Le son est géré sur trois niveaux. La voix de Cécile de France qui ouvre et ferme le métrage avec grâce et un chœur partagé entre les bruits et les chants des animaux auxquels répond la musique originale de Philip Glass - ce célèbre compositeur new-yorkais de musique sérielle a récemment signé les bandes originales de The Hours ou Cassandra’s Dream et s’est souvent frotté au documentaire, mais jamais animalier. Cette association est LA bonne idée du film, car la musique sérielle, ou répétitive, est la plus à même de porter à la méditation sur l’organisation du monde et les réflexes du vivant. L’alchimie fonctionne donc bien mieux ici que dans Le Peuple Migrateur, où la partition de Bruno Coulais ne faisait que mettre l’emphase sur la beauté des images. Ici, la musique ne parodie pas la nature, elle dialogue avec elle. La voix humaine devient alors un élément extérieur qui doit trouver sa place dans cette harmonie. D’un point de vue de spectateur, cette recette impose le respect du monde animal bien mieux que tous les discours moralisateurs de documentaires tels que La Planète Bleue. Le message est bien plus simple ici : c’est l’amour qui fait tourner le monde. (Mais si! Rappelez-vous, Le Roi Lion : “C’est l’histoire de la viiiiie, le cycle éterneleuh”! )
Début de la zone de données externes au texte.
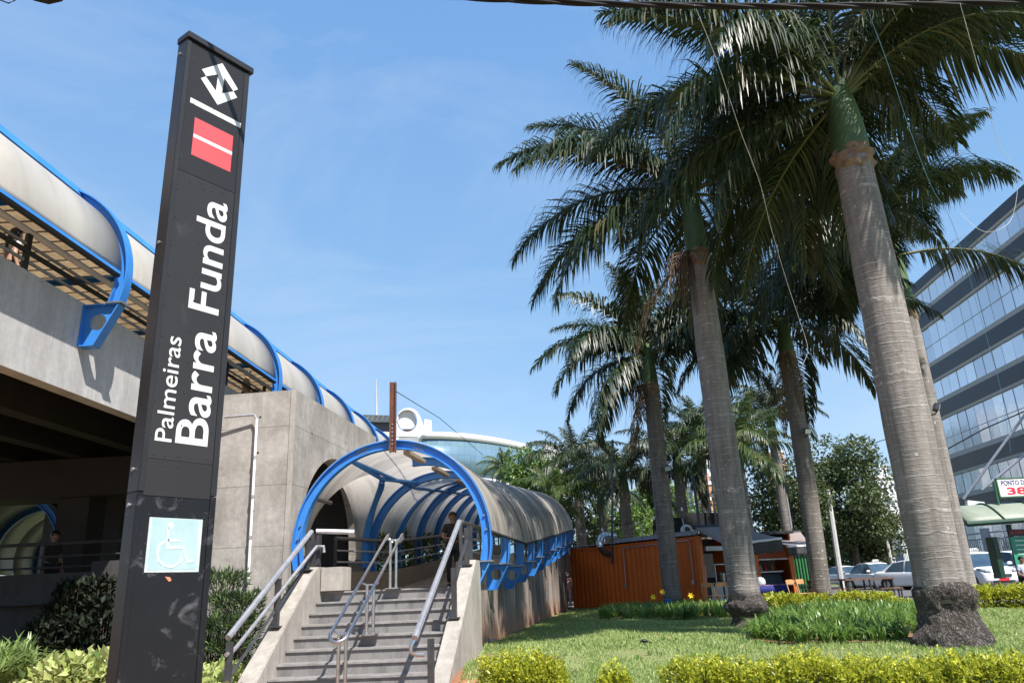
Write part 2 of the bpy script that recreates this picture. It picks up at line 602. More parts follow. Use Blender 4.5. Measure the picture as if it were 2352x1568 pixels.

Le montage a, lui, quelque chose d’eisensteinien. Si l’on distingue plus ou moins une continuité narrative, les sauts géographiques, les variations dans la durée des plans, et la pléiade d’espèces observées crée un petit maelstrom hypnotisant. Ainsi, le parent cinéphile qui emmène sa progéniture “voir les animaux” trouvera-t-il son compte dans un film entre-deux, dont l’audace relative ne perturbe pas outre mesure les enfants, produits d’une civilisation de l’image (j’écris cela pour l’avoir vu en présence de ces petits êtres étranges). Dans cette civilisation, il est plus important que jamais de rappeler notre lien à la nature, et de faire tourner, encore et encore, non pas le cycle de la vie, mais bien Cécile de France.